The US may thus continue to be, as it should be, a global leader in reducing emissions. Myriad Smart City initiatives are able to be deployed on their own in the highly federated US, and are already doing so, and the industries involved with Digital Infrastructure can also lead, in the US and around the world. This, by the way, is the promising world that a new foundation that we’re a formative part of, the Smart Nations Foundation, intends to address.
China surpassed the US some time ago on its massive economic development journey. A visitor to any city in China can look at the sky and immediately see the effects of its carbon-based electricity generation, manufacturing, and the world’s largest automobile market. India’s own continuously aggressive economic development puts this nation in third place as far as global emissions, with similar unpleasant results. But at least China’s government recognizes the threat, and can attack CO2 with the same brutish efficiency it has taken on its industrial growth and technological prowess.
India and China together account for 36% of the world’s population and 36% of its emissions. The US is down to 4% of the world’s population yet produces 16% of its emissions. EU states have almost 7% of the world’s population and produce 11% of its emissions.
Progress Through Reduction
But let’s not get distracted by numbers and the finger-pointing they can induce. The big challenge facing homo sapiens is how to avoid cooking and drowning ourselves without also killing the opportunity for economic development worldwide.
For example, projections we’ve made at the Tau Institute show that the world’s electricity needs will more than double within 30 years (by the year 2050). This projection assumes the developed world reduces its consumption at a steady rate of 1% per year and the developing world increases its consumption to a level sufficient to create reasonable livability for all its people.
The world’s electrical power generation and natural-gas heating demands already contribute 48% of all CO2 emissions, so this is clearly an area that needs a strong, sustainable effort to change. This likely takes the societal and governmental courage to levy steep carbon taxes, enforceable cap-and-trade, and mandatory optimization (wringing waste out of systems).
It also demands investment in renewable energy resources on the grid, and true energy trading markets and Virtual Power Plants.
CO2 is not the only pernicious gas being released in large amounts into the atmosphere. About 19% of deleterious emissions come from the infamous cow farts delivering much of methane’s 10% share; a 6% dollop of nitrous oxide that’s no laughing matter; and an unhelpful 3% of fluorinated gases thrown in for fun.

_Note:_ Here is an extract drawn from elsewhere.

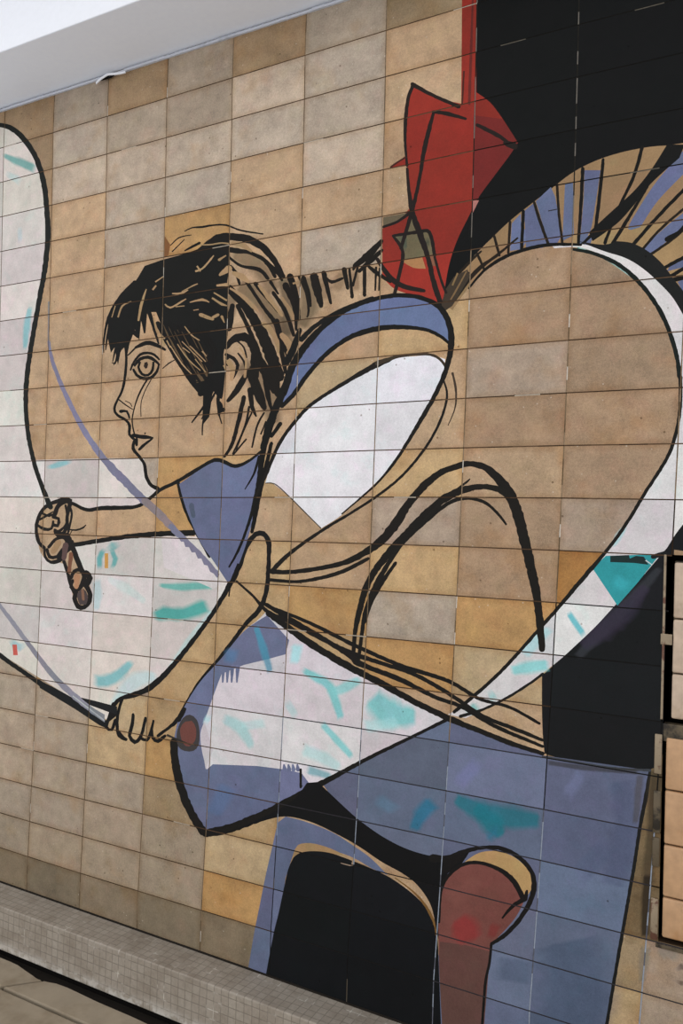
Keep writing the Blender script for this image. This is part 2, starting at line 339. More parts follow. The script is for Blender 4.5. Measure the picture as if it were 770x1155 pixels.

These emissions are interrelated and, to some degree, interdependent, as are the industries from whence they come. If we’re able to achieve a mass migration to EVs from gasoline and diesel, this will make the electricity sector stick out even more as a bad actor, for example. But, in truth, the onus on the entire economy to address renewables at the fastest pace possible.
This challenge coincidentally allows us to look at the modernization of the power utility grid in other ways, too. Decentralization, localized micro-generation, and a host of other opportunities.
Progress in one area stimulates advancement in another. The creation of a more robust data center presence — much of it with it’s own clean(er) power generation capacity “built in” — throughout the developing world, for example, will create jobs directly and provide the digital infrastructure to develop economies overall.
Even as it helps to improve economies, the data center industry will receive ever more scrutiny about its energy use. The projection cited above for the year 2050 shows data centers demanding as much as 28% of the world’s electric grid, driven by 25% annual data growth and a 100X increase in the number of servers deployed in the world.
Taking Action Now
There’s no time to sit around and centrally plan a commitment on the scale Joseph Stiglitz has said is required. Many actions by players large and small are what’s needed. So it was encouraging this past week to see a couple of big-player announcements.
One was the pending merger of Digital Realty and Interxion, two sustainability leaders that manage well over a gigawatt of data center oomph throughout the world. Digital Realty itself has solar-power contracts totaling 338 megaWatts in the US alone.
The second announcement came from Vapor IO and described new “kinetic edge exchange” (or KEX) deployments with Digital Realty. KEX is a software-defined platform for interconnections in edge locations, allowing exchange members to connect to one another in a virtual fashion to adapt to changing demands.
Leadership like this must be ubiquitous and sustained throughout all components of the Digital Infrastructure industry. The construction and architecture of all Digital Infrastructure from today forward will not only determine the industry’s contribution to addressing climate change but can set a good example for all of the world economy’s interrelated pieces.